The exercise: Lines from the one containing "Write the bpy" to the one containing "COL = scene.collection", both lines included, are to be extracted exactly from the data below; pictures are excluded.

Provided data:
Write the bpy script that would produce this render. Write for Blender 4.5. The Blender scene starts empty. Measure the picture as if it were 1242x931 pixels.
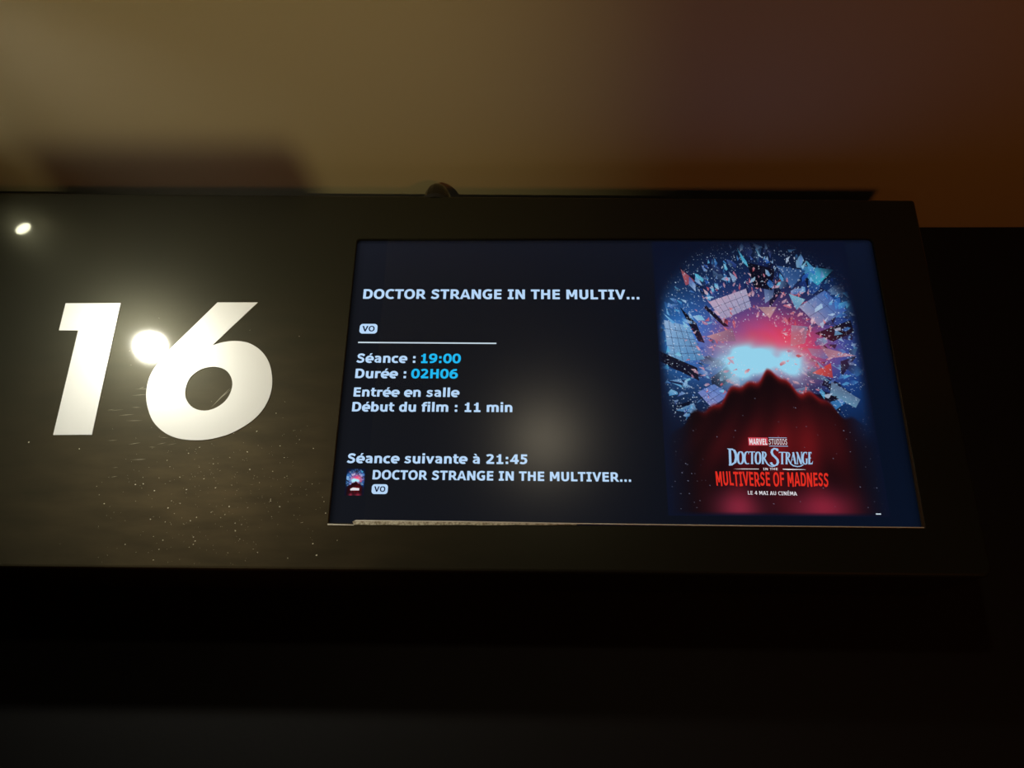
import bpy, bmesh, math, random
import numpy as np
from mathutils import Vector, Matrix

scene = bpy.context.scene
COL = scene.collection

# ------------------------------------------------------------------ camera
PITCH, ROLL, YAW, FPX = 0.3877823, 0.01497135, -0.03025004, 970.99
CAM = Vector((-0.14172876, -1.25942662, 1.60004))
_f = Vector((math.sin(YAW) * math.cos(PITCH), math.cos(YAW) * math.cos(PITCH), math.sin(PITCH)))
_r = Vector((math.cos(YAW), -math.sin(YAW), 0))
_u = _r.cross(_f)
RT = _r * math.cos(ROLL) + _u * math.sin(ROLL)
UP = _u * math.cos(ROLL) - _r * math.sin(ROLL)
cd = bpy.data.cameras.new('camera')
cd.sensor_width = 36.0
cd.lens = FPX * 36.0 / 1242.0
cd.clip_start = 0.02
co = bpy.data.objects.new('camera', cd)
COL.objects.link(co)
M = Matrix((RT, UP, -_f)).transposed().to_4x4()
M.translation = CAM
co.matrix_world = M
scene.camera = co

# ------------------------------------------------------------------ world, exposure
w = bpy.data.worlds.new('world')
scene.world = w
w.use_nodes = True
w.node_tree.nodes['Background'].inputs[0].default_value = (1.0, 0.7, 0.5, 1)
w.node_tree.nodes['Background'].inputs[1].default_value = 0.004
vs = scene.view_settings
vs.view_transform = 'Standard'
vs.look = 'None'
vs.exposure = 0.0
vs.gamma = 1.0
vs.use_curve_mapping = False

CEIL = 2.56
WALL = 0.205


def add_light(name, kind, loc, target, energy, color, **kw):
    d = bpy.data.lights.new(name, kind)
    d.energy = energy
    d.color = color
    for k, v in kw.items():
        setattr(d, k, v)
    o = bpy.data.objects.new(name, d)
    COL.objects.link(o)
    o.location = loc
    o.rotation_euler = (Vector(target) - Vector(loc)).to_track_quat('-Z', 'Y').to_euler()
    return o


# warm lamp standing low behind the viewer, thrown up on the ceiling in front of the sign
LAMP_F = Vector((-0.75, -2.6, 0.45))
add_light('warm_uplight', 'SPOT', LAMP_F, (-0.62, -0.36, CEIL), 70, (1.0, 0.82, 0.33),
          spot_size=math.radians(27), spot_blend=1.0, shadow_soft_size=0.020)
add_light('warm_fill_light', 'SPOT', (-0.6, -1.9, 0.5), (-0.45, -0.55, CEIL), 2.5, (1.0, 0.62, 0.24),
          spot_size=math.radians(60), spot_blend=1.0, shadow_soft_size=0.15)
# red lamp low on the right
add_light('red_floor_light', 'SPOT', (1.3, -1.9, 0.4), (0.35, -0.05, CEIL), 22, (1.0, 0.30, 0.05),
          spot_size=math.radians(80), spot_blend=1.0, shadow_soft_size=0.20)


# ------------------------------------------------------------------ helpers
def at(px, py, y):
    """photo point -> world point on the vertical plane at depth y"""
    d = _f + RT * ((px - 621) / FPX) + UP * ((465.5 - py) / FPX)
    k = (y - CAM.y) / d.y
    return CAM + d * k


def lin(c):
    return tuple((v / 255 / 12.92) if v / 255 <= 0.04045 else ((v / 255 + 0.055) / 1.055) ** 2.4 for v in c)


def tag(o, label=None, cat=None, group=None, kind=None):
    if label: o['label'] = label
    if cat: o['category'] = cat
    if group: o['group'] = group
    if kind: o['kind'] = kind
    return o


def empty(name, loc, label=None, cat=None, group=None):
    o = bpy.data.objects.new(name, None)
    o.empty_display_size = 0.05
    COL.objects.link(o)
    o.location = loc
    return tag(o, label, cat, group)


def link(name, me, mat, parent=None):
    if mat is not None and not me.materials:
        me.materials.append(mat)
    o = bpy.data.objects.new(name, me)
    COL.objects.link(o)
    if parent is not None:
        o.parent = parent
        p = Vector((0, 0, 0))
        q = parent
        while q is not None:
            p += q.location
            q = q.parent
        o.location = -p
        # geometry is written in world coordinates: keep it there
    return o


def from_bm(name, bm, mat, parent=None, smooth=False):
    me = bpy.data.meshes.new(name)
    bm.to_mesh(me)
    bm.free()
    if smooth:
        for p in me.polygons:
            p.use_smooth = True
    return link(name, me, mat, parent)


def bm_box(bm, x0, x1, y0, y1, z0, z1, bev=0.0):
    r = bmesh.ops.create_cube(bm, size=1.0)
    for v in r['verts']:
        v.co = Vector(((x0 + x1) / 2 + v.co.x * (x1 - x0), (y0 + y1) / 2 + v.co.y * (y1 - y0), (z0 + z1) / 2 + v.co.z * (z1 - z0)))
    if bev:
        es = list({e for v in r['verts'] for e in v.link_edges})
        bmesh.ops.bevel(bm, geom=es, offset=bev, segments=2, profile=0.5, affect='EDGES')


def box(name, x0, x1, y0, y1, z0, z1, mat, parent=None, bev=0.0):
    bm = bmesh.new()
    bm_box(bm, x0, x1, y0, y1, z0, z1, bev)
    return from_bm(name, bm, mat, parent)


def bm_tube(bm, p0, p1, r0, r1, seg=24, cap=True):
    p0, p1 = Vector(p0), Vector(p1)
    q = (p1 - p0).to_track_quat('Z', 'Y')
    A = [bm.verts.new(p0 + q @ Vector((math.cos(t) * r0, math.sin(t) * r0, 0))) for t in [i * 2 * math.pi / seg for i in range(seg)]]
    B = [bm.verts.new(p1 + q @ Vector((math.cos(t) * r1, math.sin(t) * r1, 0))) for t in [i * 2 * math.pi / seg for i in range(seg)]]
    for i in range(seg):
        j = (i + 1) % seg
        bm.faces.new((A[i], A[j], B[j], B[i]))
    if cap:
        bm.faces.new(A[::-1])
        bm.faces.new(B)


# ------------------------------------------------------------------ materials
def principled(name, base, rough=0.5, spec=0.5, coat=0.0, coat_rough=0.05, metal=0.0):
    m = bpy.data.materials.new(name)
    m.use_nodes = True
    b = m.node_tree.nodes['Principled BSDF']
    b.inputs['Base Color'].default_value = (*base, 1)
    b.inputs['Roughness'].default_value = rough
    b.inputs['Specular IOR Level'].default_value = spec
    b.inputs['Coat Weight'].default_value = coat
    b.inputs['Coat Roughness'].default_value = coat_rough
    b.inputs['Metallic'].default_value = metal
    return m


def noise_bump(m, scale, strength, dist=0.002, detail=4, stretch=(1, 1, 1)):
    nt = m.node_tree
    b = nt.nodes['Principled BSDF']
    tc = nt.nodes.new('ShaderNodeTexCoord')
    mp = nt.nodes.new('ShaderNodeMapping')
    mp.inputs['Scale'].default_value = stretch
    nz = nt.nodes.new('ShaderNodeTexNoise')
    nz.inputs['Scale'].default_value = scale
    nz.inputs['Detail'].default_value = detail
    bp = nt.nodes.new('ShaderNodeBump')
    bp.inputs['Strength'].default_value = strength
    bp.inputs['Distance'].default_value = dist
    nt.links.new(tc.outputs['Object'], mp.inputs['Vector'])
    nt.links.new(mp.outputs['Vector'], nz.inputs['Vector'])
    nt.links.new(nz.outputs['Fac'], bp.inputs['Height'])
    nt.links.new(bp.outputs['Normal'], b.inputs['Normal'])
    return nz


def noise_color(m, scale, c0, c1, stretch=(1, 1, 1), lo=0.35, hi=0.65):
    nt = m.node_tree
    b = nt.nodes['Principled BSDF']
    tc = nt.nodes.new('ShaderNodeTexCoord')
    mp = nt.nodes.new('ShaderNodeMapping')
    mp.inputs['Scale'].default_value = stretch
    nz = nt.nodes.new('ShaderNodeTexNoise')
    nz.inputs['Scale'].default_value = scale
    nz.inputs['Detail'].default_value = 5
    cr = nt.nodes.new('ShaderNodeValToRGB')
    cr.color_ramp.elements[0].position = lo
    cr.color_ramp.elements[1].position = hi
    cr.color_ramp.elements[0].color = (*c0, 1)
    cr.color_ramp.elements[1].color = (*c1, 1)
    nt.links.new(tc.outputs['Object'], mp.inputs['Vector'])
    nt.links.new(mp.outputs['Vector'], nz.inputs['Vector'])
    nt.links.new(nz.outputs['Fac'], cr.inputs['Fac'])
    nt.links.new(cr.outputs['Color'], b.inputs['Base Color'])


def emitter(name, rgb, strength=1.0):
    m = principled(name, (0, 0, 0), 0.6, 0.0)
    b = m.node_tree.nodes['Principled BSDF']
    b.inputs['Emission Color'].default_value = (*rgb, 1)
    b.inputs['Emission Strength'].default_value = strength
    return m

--

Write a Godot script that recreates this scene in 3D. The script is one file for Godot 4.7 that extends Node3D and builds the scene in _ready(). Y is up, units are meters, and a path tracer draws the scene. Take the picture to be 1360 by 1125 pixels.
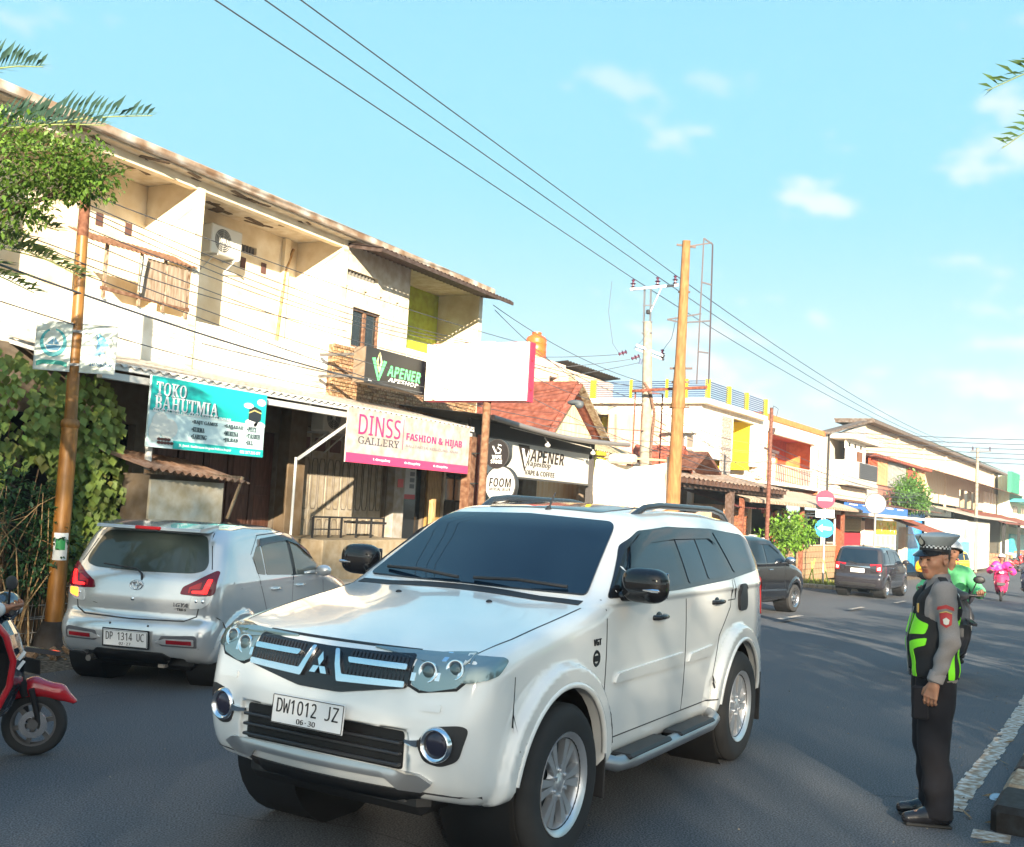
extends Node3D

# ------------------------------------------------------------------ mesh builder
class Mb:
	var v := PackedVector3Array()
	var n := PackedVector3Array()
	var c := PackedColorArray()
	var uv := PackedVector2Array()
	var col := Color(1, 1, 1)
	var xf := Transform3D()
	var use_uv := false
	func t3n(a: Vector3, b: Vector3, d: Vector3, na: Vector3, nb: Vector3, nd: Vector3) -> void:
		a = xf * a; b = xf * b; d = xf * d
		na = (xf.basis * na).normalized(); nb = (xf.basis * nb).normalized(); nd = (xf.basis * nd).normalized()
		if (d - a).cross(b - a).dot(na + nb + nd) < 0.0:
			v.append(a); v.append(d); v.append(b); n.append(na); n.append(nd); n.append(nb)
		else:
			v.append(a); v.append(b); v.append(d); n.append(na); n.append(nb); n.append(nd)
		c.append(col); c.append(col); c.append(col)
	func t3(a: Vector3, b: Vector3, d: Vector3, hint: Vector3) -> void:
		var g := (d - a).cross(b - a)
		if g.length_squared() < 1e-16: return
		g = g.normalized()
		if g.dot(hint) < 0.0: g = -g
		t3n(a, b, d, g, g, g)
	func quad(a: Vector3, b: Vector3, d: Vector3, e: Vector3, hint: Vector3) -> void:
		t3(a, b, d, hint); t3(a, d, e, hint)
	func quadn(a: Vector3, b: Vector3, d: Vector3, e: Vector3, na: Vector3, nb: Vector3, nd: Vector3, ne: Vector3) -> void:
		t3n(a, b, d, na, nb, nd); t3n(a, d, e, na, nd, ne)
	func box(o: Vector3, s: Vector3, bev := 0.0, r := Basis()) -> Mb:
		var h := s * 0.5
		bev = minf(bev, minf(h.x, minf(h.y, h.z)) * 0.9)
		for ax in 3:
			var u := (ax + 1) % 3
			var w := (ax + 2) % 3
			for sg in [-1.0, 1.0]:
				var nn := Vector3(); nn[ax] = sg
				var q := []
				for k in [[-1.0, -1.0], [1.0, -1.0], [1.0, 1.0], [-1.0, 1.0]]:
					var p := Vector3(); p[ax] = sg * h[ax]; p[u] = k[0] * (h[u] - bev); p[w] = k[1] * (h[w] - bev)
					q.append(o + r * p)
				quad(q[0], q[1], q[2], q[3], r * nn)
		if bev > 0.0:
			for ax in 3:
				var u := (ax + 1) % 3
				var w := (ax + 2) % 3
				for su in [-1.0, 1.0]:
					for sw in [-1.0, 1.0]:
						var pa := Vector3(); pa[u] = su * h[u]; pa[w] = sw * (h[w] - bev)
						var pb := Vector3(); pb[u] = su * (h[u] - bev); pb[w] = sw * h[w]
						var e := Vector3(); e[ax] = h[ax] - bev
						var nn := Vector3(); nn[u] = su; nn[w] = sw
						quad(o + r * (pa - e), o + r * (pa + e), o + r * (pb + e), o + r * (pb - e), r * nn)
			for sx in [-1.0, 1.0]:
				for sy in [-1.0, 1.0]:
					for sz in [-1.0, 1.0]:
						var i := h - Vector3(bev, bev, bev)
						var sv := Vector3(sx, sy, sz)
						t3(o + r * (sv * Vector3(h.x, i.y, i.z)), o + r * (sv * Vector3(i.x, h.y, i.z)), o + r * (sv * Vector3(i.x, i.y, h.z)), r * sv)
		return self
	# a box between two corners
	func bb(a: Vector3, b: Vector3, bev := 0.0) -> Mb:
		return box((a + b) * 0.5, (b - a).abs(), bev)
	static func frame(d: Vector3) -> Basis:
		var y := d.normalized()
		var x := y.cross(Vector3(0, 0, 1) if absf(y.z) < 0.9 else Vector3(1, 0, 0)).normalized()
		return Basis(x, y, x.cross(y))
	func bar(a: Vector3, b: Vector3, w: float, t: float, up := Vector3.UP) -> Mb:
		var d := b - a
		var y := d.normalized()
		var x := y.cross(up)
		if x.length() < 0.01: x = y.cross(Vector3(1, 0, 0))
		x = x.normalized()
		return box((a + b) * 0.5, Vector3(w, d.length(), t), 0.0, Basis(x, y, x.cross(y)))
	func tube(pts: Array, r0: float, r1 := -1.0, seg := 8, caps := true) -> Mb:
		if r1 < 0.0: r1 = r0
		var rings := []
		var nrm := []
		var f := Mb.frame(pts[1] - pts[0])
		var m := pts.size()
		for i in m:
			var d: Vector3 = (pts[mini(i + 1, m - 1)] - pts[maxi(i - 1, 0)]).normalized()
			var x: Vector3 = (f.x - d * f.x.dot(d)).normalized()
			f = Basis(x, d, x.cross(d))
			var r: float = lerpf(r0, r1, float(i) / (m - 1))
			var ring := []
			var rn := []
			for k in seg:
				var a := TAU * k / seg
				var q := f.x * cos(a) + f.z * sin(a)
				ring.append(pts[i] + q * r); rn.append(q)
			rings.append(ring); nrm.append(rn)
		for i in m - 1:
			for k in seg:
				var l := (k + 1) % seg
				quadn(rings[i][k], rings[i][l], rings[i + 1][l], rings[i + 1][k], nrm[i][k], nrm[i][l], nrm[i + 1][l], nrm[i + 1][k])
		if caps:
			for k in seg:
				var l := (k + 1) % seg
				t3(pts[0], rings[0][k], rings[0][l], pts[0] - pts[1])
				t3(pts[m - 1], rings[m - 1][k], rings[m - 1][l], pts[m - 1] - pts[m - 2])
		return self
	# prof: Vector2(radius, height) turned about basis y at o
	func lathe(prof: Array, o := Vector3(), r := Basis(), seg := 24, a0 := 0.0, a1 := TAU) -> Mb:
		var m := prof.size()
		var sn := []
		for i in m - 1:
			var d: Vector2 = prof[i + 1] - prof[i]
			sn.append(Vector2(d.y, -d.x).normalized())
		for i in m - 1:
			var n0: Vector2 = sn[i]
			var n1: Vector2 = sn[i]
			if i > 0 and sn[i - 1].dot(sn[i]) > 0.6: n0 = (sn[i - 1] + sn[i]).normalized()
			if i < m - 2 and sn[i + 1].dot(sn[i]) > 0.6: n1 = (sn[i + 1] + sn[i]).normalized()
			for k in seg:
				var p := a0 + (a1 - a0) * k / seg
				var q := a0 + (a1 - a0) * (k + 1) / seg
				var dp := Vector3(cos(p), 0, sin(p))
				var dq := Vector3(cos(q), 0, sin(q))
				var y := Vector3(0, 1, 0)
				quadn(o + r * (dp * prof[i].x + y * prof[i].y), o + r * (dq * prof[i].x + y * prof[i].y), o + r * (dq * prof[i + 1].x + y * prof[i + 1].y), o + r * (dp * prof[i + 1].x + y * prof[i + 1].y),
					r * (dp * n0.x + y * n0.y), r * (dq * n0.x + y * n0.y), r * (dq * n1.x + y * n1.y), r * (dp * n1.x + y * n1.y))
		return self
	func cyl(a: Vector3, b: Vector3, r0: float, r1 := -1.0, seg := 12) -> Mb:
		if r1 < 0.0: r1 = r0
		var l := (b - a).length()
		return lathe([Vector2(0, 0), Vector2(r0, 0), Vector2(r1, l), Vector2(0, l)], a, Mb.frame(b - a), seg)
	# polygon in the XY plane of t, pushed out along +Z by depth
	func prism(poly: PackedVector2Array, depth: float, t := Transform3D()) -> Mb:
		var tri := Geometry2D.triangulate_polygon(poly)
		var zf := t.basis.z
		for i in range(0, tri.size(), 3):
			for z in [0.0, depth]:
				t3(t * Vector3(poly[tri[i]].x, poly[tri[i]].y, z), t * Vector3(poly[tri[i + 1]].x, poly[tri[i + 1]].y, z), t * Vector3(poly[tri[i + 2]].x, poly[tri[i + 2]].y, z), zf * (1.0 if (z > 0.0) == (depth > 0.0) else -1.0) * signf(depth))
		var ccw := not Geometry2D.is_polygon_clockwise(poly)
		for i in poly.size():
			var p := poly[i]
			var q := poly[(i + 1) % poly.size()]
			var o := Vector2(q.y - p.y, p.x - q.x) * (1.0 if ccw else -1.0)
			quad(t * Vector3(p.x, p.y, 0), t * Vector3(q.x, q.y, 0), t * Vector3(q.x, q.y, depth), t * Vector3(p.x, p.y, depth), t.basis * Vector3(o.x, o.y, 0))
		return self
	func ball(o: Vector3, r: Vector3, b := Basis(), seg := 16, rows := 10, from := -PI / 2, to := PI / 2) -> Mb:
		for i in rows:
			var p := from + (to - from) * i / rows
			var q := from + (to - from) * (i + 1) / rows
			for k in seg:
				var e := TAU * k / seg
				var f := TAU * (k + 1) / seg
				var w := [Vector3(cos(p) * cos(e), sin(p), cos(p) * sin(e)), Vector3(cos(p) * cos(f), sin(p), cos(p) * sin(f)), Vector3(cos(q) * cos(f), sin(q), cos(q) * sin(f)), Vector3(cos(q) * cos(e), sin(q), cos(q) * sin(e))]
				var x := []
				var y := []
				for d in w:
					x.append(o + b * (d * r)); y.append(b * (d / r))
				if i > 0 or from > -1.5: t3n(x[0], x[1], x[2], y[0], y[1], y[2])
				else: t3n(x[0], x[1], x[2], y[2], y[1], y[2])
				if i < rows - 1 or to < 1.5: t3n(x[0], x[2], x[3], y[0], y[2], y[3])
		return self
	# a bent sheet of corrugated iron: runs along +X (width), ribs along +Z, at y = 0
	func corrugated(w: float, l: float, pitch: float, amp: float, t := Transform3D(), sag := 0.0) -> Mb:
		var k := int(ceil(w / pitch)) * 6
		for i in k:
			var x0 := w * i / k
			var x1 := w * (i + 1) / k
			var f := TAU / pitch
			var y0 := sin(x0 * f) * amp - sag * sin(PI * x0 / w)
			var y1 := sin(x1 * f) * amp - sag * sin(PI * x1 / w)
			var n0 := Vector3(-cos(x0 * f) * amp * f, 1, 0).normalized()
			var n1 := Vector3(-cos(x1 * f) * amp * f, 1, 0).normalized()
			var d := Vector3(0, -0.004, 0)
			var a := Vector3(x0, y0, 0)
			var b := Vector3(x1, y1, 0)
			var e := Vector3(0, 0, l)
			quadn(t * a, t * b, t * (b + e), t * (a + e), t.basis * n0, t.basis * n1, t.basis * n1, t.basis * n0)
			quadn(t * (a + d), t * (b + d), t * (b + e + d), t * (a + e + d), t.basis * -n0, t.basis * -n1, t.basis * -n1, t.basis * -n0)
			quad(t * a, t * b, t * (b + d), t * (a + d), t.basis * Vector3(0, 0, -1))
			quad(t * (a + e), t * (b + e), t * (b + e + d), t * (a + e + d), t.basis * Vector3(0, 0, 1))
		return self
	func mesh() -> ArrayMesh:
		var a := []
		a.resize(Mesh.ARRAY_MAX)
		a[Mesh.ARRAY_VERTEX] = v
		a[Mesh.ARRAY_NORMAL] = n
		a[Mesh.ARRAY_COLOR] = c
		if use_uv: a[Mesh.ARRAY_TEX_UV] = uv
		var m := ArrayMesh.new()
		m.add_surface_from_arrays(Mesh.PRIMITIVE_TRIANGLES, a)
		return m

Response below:
Write the bpy script that would produce this render. Write for Blender 4.5. The Blender scene starts empty. Measure the picture as if it were 1242x931 pixels.
import bpy, bmesh, math, random
import numpy as np
from mathutils import Vector, Matrix

scene = bpy.context.scene
COL = scene.collection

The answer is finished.